Livestation can deliver to all the main devices including mobile phones (with apps for smartphones), PCs and laptops, tablets (again with apps) and smart TVs. It can either do it directly on its own branded Livestation site or give broadcasters a “white label” service to run on their own sites. Mobile operators need to be interested in seeing this happen because it will drive use on higher-end data-enabled phones.

Transdigital Media’s Sstreamm service is based in South Africa and combines the experience of Julian Van Plato from the music industry and Greg Upton from the broadcast rights side.

It offers those wanting to do live streaming a simple and relatively inexpensive box that feeds the signal back to its servers and then out to the devices. Plato says they are primarily focused on mobiles as that will be where the market will be in the first instance. It is signing up mobile operators across the continent so this is not just for South Africa. The stream can be received by a wide range of phones, including those at the low end but obviously the lower the bandwidth, the less smooth the picture.

It has done a music event for Vodafone in Ghana and is looking to do music events, sporting evetns (like marathons) and conferences (including corporate events). It has also put in a unit into a club in Johannesburg to have the first live stream venue.

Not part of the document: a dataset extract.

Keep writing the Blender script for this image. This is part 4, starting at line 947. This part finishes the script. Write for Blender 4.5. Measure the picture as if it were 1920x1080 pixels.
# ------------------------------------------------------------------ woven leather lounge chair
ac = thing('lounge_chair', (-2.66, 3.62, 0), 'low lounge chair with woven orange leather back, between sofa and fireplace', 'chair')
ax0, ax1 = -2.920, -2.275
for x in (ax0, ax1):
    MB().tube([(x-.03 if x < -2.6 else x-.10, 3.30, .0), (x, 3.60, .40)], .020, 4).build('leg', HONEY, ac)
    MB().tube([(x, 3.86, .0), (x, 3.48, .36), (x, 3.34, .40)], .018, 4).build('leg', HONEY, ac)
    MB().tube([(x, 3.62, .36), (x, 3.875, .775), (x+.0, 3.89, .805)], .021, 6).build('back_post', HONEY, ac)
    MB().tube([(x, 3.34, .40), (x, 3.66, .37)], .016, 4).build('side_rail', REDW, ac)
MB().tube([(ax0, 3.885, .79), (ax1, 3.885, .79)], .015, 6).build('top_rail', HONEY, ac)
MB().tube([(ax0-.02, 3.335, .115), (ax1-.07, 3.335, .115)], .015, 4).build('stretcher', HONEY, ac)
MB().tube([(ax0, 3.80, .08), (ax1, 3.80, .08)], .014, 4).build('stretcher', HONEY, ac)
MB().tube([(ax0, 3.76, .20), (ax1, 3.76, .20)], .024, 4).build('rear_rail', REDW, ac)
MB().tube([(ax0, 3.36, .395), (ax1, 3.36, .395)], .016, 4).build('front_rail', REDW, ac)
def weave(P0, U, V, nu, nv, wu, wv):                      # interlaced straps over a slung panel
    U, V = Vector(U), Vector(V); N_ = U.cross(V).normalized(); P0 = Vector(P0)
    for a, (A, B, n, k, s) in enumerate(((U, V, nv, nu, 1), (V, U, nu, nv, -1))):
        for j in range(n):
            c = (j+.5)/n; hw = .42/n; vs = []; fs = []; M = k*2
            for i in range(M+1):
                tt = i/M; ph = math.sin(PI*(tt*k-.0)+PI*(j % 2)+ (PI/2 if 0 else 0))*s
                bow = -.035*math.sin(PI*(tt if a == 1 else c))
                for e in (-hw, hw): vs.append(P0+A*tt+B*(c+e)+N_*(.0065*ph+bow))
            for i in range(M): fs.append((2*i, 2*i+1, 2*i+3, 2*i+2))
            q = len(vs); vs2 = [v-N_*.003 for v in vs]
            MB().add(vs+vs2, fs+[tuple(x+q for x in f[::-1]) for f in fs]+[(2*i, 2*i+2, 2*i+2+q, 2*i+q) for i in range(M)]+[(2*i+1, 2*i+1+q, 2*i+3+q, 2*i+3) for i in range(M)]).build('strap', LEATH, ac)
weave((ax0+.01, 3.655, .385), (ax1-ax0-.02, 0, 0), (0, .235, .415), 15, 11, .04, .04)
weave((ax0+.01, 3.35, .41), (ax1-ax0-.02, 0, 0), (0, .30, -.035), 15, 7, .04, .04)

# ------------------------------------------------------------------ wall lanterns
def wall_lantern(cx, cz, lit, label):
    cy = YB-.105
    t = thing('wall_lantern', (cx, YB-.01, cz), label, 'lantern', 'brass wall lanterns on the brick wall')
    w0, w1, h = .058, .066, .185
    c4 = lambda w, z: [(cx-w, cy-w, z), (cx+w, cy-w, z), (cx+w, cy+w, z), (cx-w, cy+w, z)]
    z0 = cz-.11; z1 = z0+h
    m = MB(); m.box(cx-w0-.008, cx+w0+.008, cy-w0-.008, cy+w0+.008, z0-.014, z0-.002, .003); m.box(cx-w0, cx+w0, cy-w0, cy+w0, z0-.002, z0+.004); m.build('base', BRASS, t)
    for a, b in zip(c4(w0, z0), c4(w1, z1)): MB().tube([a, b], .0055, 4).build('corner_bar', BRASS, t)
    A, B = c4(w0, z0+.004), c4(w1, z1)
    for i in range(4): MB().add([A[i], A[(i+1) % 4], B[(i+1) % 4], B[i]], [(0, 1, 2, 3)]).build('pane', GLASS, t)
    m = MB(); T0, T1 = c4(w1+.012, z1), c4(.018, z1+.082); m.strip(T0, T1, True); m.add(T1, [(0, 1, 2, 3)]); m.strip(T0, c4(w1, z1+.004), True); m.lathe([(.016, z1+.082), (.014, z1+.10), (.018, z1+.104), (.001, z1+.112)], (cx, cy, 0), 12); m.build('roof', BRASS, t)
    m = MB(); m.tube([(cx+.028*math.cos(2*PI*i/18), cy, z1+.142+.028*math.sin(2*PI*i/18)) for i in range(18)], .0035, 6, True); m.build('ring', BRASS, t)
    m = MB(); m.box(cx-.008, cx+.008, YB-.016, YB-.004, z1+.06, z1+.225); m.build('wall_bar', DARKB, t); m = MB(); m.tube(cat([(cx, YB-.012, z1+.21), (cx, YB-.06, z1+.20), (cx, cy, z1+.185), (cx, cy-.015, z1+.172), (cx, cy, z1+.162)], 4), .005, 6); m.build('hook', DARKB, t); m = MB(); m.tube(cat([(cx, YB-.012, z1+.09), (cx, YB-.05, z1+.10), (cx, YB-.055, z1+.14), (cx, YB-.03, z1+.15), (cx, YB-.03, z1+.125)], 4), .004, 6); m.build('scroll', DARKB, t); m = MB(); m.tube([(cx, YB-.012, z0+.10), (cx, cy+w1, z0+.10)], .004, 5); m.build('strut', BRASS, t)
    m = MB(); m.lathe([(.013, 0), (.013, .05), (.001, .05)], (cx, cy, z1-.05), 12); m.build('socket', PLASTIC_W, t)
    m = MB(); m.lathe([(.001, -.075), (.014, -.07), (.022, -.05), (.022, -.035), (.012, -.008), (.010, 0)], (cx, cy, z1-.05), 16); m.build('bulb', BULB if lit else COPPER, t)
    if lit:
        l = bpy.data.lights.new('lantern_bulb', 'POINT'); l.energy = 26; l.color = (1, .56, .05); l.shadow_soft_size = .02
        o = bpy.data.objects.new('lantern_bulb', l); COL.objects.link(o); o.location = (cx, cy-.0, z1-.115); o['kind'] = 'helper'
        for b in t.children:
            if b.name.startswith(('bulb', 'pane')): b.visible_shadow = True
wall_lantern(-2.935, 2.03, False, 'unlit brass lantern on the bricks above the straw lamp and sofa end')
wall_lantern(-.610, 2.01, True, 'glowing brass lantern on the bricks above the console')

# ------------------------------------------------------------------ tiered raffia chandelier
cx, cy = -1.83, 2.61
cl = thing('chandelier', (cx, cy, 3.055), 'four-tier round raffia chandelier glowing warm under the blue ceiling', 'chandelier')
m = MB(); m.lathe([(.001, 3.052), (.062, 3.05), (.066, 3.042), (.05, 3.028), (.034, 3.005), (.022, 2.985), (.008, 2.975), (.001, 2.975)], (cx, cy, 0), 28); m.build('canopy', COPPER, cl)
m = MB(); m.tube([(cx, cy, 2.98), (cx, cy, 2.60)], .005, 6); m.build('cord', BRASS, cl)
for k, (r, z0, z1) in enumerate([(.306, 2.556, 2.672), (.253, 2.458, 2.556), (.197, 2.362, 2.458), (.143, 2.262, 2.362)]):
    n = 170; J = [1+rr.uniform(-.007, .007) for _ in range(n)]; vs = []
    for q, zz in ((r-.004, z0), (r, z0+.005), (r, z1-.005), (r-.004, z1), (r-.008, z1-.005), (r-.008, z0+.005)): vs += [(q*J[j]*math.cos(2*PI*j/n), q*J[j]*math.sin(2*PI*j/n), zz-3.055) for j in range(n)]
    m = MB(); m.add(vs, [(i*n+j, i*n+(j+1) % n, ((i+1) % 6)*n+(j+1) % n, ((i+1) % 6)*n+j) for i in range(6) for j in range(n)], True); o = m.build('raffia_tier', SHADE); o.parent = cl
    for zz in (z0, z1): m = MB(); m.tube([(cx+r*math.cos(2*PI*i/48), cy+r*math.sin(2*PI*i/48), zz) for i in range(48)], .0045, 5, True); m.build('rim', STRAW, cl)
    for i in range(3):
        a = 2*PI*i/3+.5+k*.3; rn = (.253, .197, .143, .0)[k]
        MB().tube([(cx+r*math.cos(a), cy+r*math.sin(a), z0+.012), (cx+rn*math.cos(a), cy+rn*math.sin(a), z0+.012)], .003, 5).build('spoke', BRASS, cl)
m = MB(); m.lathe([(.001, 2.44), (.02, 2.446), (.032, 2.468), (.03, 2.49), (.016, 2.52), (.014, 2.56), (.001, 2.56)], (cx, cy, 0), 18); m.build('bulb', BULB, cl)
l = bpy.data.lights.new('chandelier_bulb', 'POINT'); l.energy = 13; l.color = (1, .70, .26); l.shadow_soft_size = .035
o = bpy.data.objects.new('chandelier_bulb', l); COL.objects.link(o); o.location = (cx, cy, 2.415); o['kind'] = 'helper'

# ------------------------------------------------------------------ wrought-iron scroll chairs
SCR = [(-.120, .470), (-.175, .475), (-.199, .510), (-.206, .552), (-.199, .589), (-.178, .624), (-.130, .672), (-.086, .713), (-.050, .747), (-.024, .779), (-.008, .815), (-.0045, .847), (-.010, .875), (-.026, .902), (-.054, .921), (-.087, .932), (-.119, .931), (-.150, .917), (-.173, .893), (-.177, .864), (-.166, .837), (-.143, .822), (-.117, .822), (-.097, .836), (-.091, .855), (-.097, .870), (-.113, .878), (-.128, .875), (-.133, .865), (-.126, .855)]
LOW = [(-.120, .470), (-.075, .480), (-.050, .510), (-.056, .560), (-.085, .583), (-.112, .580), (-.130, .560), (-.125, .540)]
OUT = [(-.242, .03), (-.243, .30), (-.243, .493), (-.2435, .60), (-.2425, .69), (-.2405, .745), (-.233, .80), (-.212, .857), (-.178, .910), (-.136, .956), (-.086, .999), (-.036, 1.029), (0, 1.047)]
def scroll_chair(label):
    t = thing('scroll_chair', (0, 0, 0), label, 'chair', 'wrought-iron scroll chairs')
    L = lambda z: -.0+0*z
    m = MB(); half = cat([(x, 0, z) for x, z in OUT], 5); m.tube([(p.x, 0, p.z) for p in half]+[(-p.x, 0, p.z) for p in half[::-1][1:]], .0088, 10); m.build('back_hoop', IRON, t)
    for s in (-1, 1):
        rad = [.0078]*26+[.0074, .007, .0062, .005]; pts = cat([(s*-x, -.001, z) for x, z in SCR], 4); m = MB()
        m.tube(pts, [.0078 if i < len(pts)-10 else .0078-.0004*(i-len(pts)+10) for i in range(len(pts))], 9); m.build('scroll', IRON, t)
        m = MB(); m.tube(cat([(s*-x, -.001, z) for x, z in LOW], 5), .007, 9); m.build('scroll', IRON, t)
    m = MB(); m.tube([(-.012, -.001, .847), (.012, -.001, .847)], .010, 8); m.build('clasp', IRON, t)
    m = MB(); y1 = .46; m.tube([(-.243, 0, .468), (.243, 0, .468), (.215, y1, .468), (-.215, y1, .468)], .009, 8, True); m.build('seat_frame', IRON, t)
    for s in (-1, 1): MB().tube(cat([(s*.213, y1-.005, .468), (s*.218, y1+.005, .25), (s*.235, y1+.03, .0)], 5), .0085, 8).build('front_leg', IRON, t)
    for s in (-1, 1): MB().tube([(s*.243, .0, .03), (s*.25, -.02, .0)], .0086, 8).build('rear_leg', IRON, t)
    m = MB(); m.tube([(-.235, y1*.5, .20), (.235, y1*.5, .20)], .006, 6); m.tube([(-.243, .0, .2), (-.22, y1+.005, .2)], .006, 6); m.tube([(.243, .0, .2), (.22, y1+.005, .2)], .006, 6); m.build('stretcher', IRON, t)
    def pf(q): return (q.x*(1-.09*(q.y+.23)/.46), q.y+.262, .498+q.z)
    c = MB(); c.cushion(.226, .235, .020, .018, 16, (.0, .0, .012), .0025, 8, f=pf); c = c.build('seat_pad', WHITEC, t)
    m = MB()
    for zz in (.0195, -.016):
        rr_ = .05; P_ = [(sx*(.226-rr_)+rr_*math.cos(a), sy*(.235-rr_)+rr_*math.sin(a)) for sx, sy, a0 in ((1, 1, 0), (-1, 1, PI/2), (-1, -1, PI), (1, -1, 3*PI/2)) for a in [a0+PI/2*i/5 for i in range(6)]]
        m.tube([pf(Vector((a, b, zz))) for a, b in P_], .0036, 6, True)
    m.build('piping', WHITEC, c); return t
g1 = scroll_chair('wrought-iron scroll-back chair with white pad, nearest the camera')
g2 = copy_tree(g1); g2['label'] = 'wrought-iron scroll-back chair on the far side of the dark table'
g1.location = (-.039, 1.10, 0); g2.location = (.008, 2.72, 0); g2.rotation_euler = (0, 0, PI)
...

So what might the business models be? In the case of Livestation, it offers an advertising sales service working with “best of breed” providers. Because the audiences are in the diaspora, the potential revenues are significantly larger than they might be in Africa: Al Jazeera is already getting net revenues, after having paid for the service.

In the African context, in the short-term, it would be a natural for mobile company sponsorship. A live music or sport event fits their targeted demographics and drives the all-important use of data on their platforms.